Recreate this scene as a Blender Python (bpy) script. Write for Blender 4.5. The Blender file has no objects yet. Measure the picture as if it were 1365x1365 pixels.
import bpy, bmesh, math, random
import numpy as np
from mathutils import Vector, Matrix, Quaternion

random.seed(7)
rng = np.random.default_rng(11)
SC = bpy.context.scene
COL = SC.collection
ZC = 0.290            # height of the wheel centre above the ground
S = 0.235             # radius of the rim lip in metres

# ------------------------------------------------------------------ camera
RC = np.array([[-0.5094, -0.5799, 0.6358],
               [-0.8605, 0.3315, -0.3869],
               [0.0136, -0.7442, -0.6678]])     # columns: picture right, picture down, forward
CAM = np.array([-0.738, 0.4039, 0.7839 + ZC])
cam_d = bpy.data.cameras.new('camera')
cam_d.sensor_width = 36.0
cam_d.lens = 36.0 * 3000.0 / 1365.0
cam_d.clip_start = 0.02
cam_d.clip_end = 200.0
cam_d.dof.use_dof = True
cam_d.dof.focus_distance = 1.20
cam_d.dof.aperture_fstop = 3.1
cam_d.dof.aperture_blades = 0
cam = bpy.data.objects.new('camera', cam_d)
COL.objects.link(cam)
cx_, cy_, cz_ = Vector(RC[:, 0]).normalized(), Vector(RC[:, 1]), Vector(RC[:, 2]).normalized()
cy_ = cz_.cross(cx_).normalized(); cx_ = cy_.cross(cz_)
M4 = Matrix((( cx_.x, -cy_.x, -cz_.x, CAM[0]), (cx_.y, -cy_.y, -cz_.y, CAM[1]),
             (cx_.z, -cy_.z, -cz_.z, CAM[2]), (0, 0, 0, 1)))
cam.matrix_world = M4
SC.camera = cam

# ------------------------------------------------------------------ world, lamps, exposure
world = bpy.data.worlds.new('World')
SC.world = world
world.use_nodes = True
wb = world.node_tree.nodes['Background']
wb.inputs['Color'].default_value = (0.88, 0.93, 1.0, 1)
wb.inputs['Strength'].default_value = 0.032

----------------

- **REQUIREMENT**: Starting at the first line of the material above, reproduce each line exactly up to and including the line with "from mathutils import".

- **REPLY TO THE TASK**:
Recreate this scene as a Blender Python (bpy) script. Write for Blender 4.5. The Blender file has no objects yet. Measure the picture as if it were 1365x1365 pixels.
import bpy, bmesh, math, random
import numpy as np
from mathutils import Vector, Matrix, Quaternion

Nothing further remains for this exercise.